L’invito alla pazienza «figlia della speranza»

Roma Sette 1 Dicembre 2024 di Marco Staffolani

La rubrica volge al termine, questo è il penultimo episodio. Si sente il valore del cammino fatto “verso” il Giubileo che, adesso, è alle porte. E tale cammino si incrocia con il nuovo anno liturgico che in questa domenica, nella pericope evangelica, ci interroga sulla connessione tra il tempo presente e i tempi ultimi (Cf. Lc 21,25-28.34-36). Rileggendo la bolla di indizione, di fronte ai ricorrenti segni “cosmici” che nel vangelo atterriscono e disorientano coloro che mancano di fede (cf Lc 21, 26), Papa Francesco sembra esortare ad una virtù tanto antica ma sempre necessaria, declamata nei proverbi popolari con l’espressione “ci vuole la pazienza dei santi”.  Questa non è soltanto necessaria di fronte ad una natura capace di sconvolgere i piani umani ma anche per affrontare le “gioie e i dolori” del tempo che ci siamo costruiti infatti “nell’epoca di internet […] dove lo spazio e il tempo sono soppiantati dal “qui ed ora”, la pazienza non è di casa. Se fossimo ancora capaci di guardare con stupore al creato, potremmo comprendere quanto decisiva sia la pazienza”.

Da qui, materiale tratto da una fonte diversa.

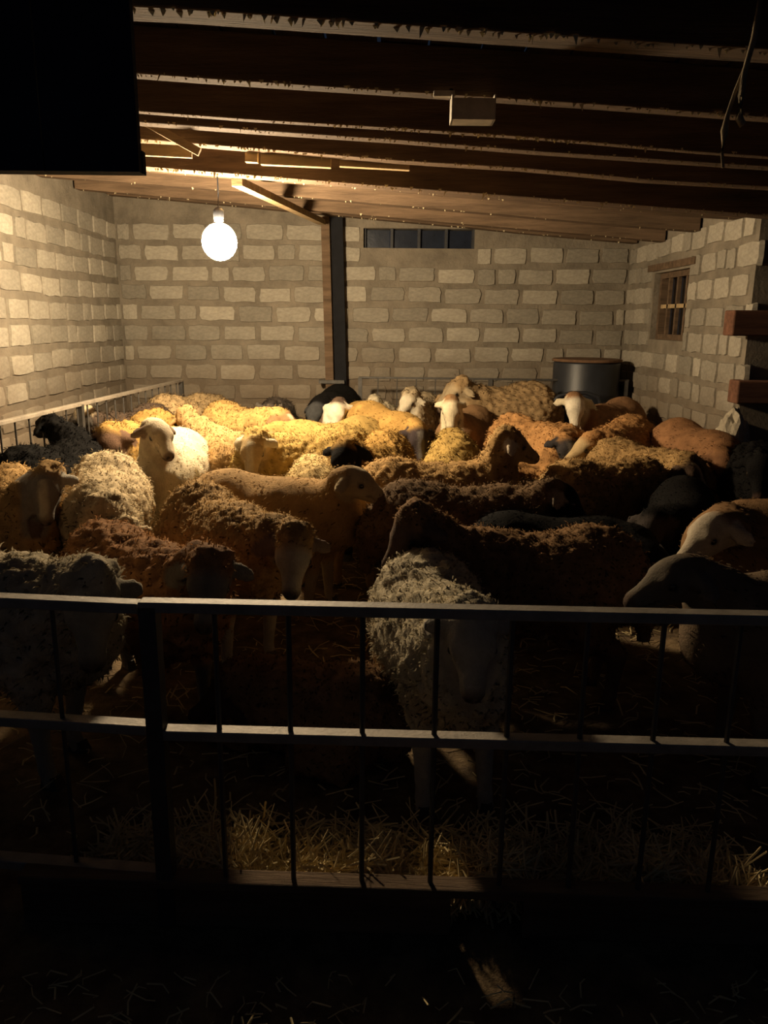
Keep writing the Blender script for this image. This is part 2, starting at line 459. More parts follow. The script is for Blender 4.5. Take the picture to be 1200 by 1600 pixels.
# ------------------------------------------------------------------ things hanging from the roof
a = at(706, 152, 3.29); b = at(770, 192, 3.29)
tw, th = b.x - a.x, a.z - b.z
tb = empty('tin_box', ((a.x + b.x) / 2, 3.29, b.z)); tag(tb, 'small tin box with pale edges hanging under the second joist', 'box')
m_ = MB()
m_.box((0, 0, 0.003), (tw, 0.10, 0.006)).box((-tw / 2, 0, th / 2), (0.006, 0.10, th)).box((tw / 2, 0, th / 2), (0.006, 0.10, th)).box((0, -0.05, th * .42), (tw, 0.004, th * .84))
m_.build('tin_shell', M_tin, tb)
MB().box((-tw / 2 - 0.03, 0, th + 0.01), (0.08, 0.03, 0.02)).build('bracket', M_tin, tb)
MB().bar((-tw / 2, 0, th), (-tw / 2, 0.06, zb(a.x, 3.3) + 0.02 - b.z), 0.012, 0.012).build('hanger', M_dark, tb)
pts = [at(1190, -12, 2.5), at(1178, 60, 2.5), at(1164, 110, 2.5), at(1158, 150, 2.5), at(1155, 185, 2.5), at(1161, 196, 2.5)]
rp = MB().tube([p - pts[0] for p in pts], [.008, .009, .008, .01, .012, .011], 8).build('rope', M_rope, None, True); rp.location = pts[0]
tag(rp, 'thick end of old rope hanging from the roof at the upper right', 'rope')
pts = [at(1166, 100, 2.53), at(1150, 140, 2.53), at(1138, 175, 2.53), at(1132, 205, 2.53), at(1128, 240, 2.53), at(1130, 262, 2.53)]
rp2 = MB().tube([p - pts[0] for p in pts], [.005, .006, .006, .012, .005, .005], 8).build('rope', M_rope, None, True); rp2.location = pts[0]
tag(rp2, 'thin knotted rope strand hanging beside the thick rope end', 'rope')

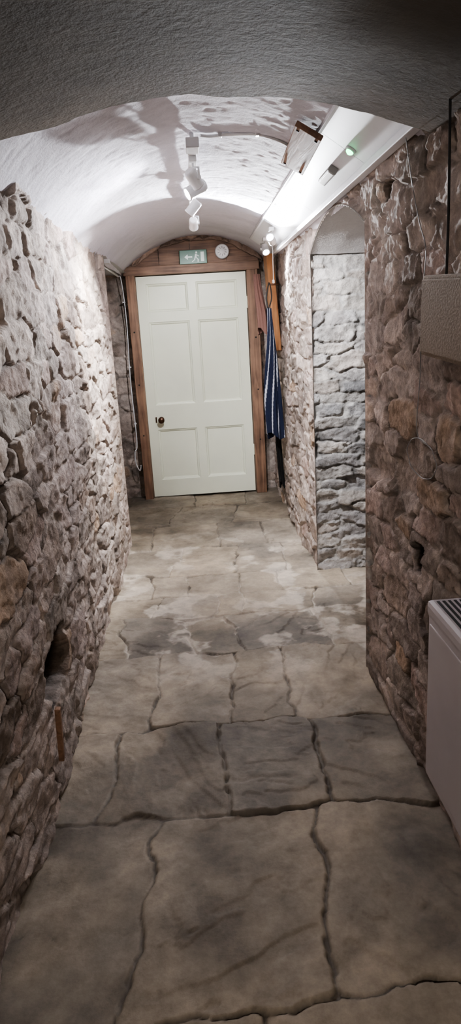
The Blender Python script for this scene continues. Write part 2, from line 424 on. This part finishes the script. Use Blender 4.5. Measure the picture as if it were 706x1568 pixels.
strata = led+(sharp*sstep(0.0, 0.07, frac)+(1-sharp)*frac)/4
crack = np.abs(fbm(Xg, Yg, 1.8, 450, 6)); crk = (1-sstep(0.0, 0.006, crack))*sstep(0.1, 0.3, fbm(Xg, Yg, 1.5, 460, 2))
h = m*(0.007+0.004*RR[..., 0])+m*(LU*(RR[..., 1]-.5)*0.016+LV*(RR[..., 2]-.5)*0.016)+m*0.020*strata+0.0028*fbm(Xg, Yg, 9, 406, 5)-0.003*crk
C = np.array([0.27, 0.228, 0.175])*(0.72+0.56*RR[..., 4][..., None])
g = 0.40*RR[..., 3][..., None]
C = C*(1-g)+np.array([0.25, 0.230, 0.205])*g
C *= (1+0.90*fbm(Xg, Yg, 3.5, 407, 6))[..., None]
sand = np.array([0.42, 0.35, 0.262]); sm = (sstep(0.0, 0.40, fbm(Xg, Yg, 2.6, 430, 6)))[..., None]*0.45
C = C*(1-sm)+sand*sm
edge = (1-sstep(0.0, 0.06, frac))*m*sharp
C *= (1-0.25*crk-0.14*edge)[..., None]
jc = np.array([0.115, 0.098, 0.080])
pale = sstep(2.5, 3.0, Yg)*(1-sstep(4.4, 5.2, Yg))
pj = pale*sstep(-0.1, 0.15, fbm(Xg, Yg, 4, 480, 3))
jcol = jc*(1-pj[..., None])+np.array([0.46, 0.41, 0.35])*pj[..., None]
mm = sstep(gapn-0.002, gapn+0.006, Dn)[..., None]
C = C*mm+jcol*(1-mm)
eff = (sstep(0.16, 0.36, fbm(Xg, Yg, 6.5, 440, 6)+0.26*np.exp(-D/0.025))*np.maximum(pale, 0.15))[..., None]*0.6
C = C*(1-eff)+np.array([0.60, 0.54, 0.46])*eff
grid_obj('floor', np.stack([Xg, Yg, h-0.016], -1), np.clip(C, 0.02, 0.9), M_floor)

# ------------------------------------------------------------------ door
DY = 6.17; dx0, dx1 = -0.46, 0.485; dz0, dz1 = 0.012, 1.955
door = empty('door_1')
mb = MB()
pans = [(-0.378, -0.022, 1.66, 1.893), (0.050, 0.405, 1.66, 1.893), (-0.378, -0.022, 0.855, 1.575), (0.050, 0.405, 0.855, 1.575),
        (-0.378, -0.022, 0.168, 0.634), (0.050, 0.405, 0.168, 0.634)]
gx = [dx0, -0.378, -0.022, 0.050, 0.405, dx1]; gz = [dz0, 0.168, 0.634, 0.855, 1.575, 1.66, 1.893, dz1]
for i in range(5):
    for j in range(7):
        cx = (gx[i]+gx[i+1])/2; cz = (gz[j]+gz[j+1])/2
        if any(a < cx < b and c < cz < d for a, b, c, d in pans): continue
        mb.face([(gx[i], DY, gz[j]), (gx[i+1], DY, gz[j]), (gx[i+1], DY, gz[j+1]), (gx[i], DY, gz[j+1])], M_doorpaint)
for a, b, c, d in pans:
    rings = []
    for ins, dep in ((0, 0), (0.004, 0.008), (0.014, 0.011), (0.022, 0.022), (0.030, 0.022)):
        rings.append([(a+ins, DY+dep, c+ins), (b-ins, DY+dep, c+ins), (b-ins, DY+dep, d-ins), (a+ins, DY+dep, d-ins)])
    for r0, r1 in zip(rings[:-1], rings[1:]):
        for q in range(4):
            mb.face([r0[q], r0[(q+1) % 4], r1[(q+1) % 4], r1[q]], M_doorpaint)
    mb.face(rings[-1], M_doorpaint)
bmesh.ops.remove_doubles(mb.bm, verts=mb.bm.verts, dist=0.0005)
for pts in ([(dx0, DY, dz0), (dx0, DY+.04, dz0), (dx0, DY+.04, dz1), (dx0, DY, dz1)], [(dx1, DY, dz0), (dx1, DY+.04, dz0), (dx1, DY+.04, dz1), (dx1, DY, dz1)],
            [(dx0, DY, dz1), (dx1, DY, dz1), (dx1, DY+.04, dz1), (dx0, DY+.04, dz1)], [(dx0, DY, dz0), (dx1, DY, dz0), (dx1, DY+.04, dz0), (dx0, DY+.04, dz0)],
            [(dx0, DY+.04, dz0), (dx1, DY+.04, dz0), (dx1, DY+.04, dz1), (dx0, DY+.04, dz1)]):
    mb.face(pts, M_doorpaint)
mb.done('leaf', door)
mb = MB()
K = aim((-0.338, DY, 0.725), (0, -1, 0))
mb.lathe([(0.026, 0), (0.026, 0.004), (0.011, 0.008), (0.010, 0.030), (0.018, 0.036), (0.028, 0.047), (0.029, 0.056), (0.022, 0.066), (0.0, 0.069)], M_brass, K)
mb.box((-0.392, DY-0.006, 0.70), (-0.378, DY, 0.75), M_brass, bev=0.002)
mb.done('knob', door)
mb = MB()
mb.box((-0.540, 6.10, 0.0), (-0.467, 6.26, 1.99), M_frame, bev=0.006)
mb.box((0.490, 6.10, 0.0), (0.585, 6.26, 1.99), M_frame, bev=0.006)
mb.box((-0.475, 6.13, 0.0), (-0.462, 6.2, 1.96), M_frame, bev=0.003)
mb.box((-0.555, 6.09, 1.962), (0.60, 6.26, 2.035), M_frameh, bev=0.007)
for zz in (0.5, 0.95, 1.4):
    mb.lathe([(0.007, 0), (0.007, 0.003), (0.0, 0.005)], M_dark, aim((0.545, 6.10, zz), (0, -1, 0)), 12)
    mb.lathe([(0.007, 0), (0.007, 0.003), (0.0, 0.005)], M_dark, aim((-0.505, 6.10, zz+.1), (0, -1, 0)), 12)
for zz in (0.35, 1.65): mb.box((0.478, DY-0.008, zz), (0.494, DY+0.002, zz+0.10), M_doorpaint, bev=0.002)
mb.done('frame', door)
# boarding above the lintel, below the vault
mb = MB()
xa, xb = -0.53, 0.60
bnd = [xa, -0.25, 0.02, 0.33, xb]
for i in range(len(bnd)-1):
    X = np.linspace(bnd[i]+0.002, bnd[i+1]-0.002, 14)
    yq = 6.17+0.004*(i % 2)
    top = [(x, yq, float(vaultz(x))-0.005) for x in X]; bot = [(x, yq, 2.02) for x in X]
    for j in range(13):
        mb.face([bot[j], bot[j+1], top[j+1], top[j]], M_frameh)
mb.done('trim_2')
# rough stone rim of the end arch
X = np.linspace(xa-0.03, xb+0.03, 160); W = np.linspace(0, 1, 14)
Xg, Wg = np.meshgrid(X, W, indexing='ij')
Zt = vaultz(Xg)+0.02; th = 0.055+0.03*fbm(Xg, Xg*0, 9, 520, 3)
Dr, Rr, a_, b_ = rubble(Xg, Wg*0.07, 521, (0.13, 0.2))
Yq = 6.125+0.03*(1-sstep(0, 0.012, Dr))+0.012*fbm(Xg, Wg*0.1, 20, 522, 3)
Zr = Zt-th*np.minimum(Wg*1.25, 1.0); Yq = Yq+0.07*sstep(0.8, 1.0, Wg)
grid_obj('trim_3', np.stack([Xg, Yq, Zr], -1), np.ones(Xg.shape+(3,))*np.array([0.33, 0.245, 0.195])*(0.7+0.7*Rr[..., 4])[..., None], M_stone)

# exit sign
mb = MB()
sx, sz = 0.045, 2.085
mb.box((sx-0.115, 6.078, sz-0.055), (sx+0.115, 6.088, sz+0.055), M_green, bev=0.002)
y = 6.0765
def rect(x0, x1, z0, z1): mb.face([(sx+x0, y, sz+z0), (sx+x1, y, sz+z0), (sx+x1, y, sz+z1), (sx+x0, y, sz+z1)], M_signw)
rect(0.064, 0.092, -0.038, 0.038)
mb.face([(sx-.008, y, sz+.006), (sx-.045, y, sz+.006), (sx-.045, y, sz-.006), (sx-.008, y, sz-.006)], M_signw)
mb.face([(sx-.075, y, sz), (sx-.045, y, sz+.022), (sx-.045, y, sz-.022)], M_signw)
mb.lathe([(0.008, 0), (0.008, 0.0008)], M_signw, aim((sx+.028, y, sz+.034), (0, -1, 0)), 14)
mb.face([(sx+.018, y, sz+.024), (sx+.034, y, sz+.022), (sx+.028, y, sz-.004), (sx+.012, y, sz-.002)], M_signw)
mb.face([(sx+.012, y, sz-.002), (sx+.022, y, sz-.004), (sx+.014, y, sz-.024), (sx-.008, y, sz-.042), (sx-.012, y, sz-.036), (sx+.006, y, sz-.022)], M_signw)
mb.face([(sx+.018, y, sz-.004), (sx+.028, y, sz-.004), (sx+.046, y, sz-.020), (sx+.042, y, sz-.042), (sx+.035, y, sz-.042), (sx+.036, y, sz-.022)], M_signw)
mb.face([(sx+.032, y, sz+.020), (sx+.050, y, sz+.006), (sx+.046, y, sz+.001), (sx+.028, y, sz+.012)], M_signw)
mb.box((sx-0.10, 6.088, sz-0.03), (sx+0.10, 6.165, sz+0.03), M_whitepl)
mb.done('fire_exit_sign')
mb = MB()
Msm = aim((0.292, 6.160, 2.120), (0, -1, 0))
mb.lathe([(0.058, 0), (0.060, 0.03), (0.058, 0.060), (0.048, 0.068), (0.046, 0.066), (0.030, 0.072), (0.0, 0.074)], M_whitepl, Msm, 36)
for a in range(10):
    mb.box((-0.002, 0.022, 0.0705), (0.002, 0.040, 0.0725), M_greypl, M=Msm @ Matrix.Rotation(a*math.pi/5, 4, 'Z'))
mb.done('smoke_alarm')

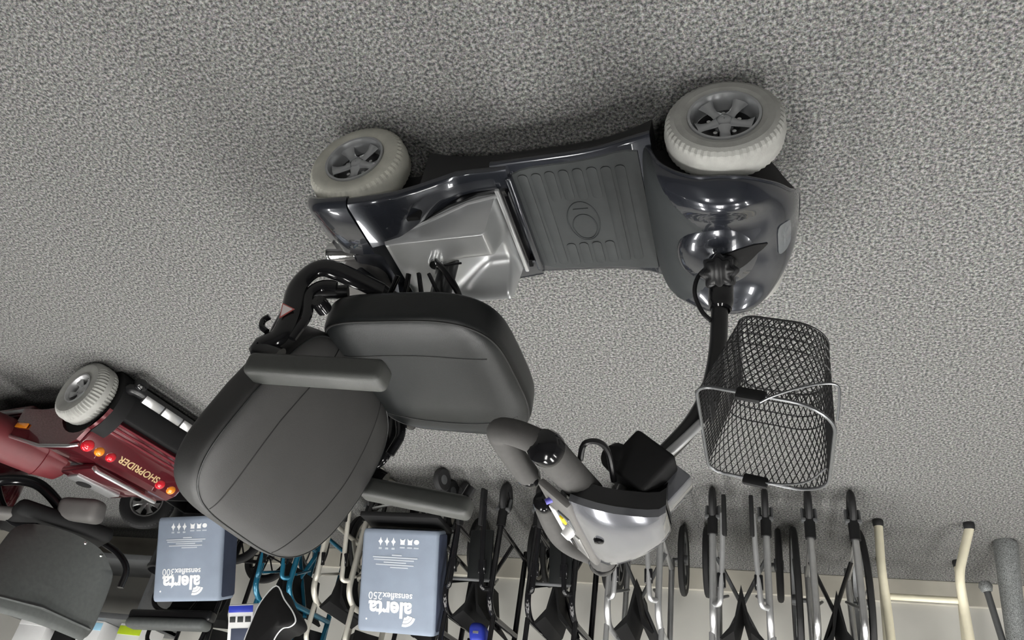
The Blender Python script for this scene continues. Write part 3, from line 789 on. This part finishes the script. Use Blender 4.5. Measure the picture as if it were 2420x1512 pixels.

Un appello alla calma, alla interiorizzazione, a trovare un tempo per sé stessi per domandarsi il significato del tempo che scorre. «La pazienza, frutto anch’essa dello Spirito Santo, tiene viva la speranza e la consolida come virtù e stile di vita. Pertanto, impariamo a chiedere spesso la grazia della pazienza, che è figlia della speranza e nello stesso tempo la sostiene» (Bolla di Indizione del Giubileo, n. 4).

Continuando questa lettura parallela tra bolla e del vangelo, si può specificare meglio questa provvidenziale relazione tra la pazienza nel presente e la speranza nel futuro. Non si tratta semplicemente del fare cose adesso in attesa del premio futuro, di un rapporto materiale ed estrinseco di tipo do ut des (tipico del diritto romano), e nemmeno semplicemente dell’essere messi alla prova per “testare” la perseveranza in una condizione presente disagiata e poi per giustizia dare un riposo con una condizione futura agiata. Queste sono letture possibili ma non vanno al cuore del vangelo che cambia profondamente l’umano, direi irreversibilmente, nell’essere in relazione con il Creatore. Sì ha dunque a che fare con le essenze in gioco, cioè libertà e amore.

Il vangelo illumina questa tensione presente-futuro, facendo “collassare” tutto il tempo nell’hic et nunc, in un tempo che è eterno e presente proprio nell’istante in cui viene considerato perché il Creatore, che non aveva bisogno del tempo, ha creato tutto il tempo per l’uomo e, in questo tempo creato, Dio trova tempo, e diremmo anche una “tenda”, per abitare con gli uomini. Qui si raccordano l’attesa del Natale e l’attesa della seconda venuta gloriosa. Si tratta di vivere nell’attesa della novità di Dio, che è, che era, e che viene (Ap 1,8), sempre! Il pellegrinaggio terreno e il compimento di esso con la visione della città eterna (Roma) e metaforicamente il pellegrinaggio della vita e il suo compimento nella città di Dio (la Gerusalemme Celeste) ci ricordano la stretta connessione tra il viaggio e la meta, e che non può gustare l’arrivo colui che non abbia seriamente percorso il viaggio. Così nel viaggio già si conosce, in qualche modo, chi si incontrerà alla meta. Ci affidiamo alla Speranza che è già qui, perché Egli ha detto “io sono con voi tutti i giorni, fino alla fine del mondo” (Mt 28,18-20).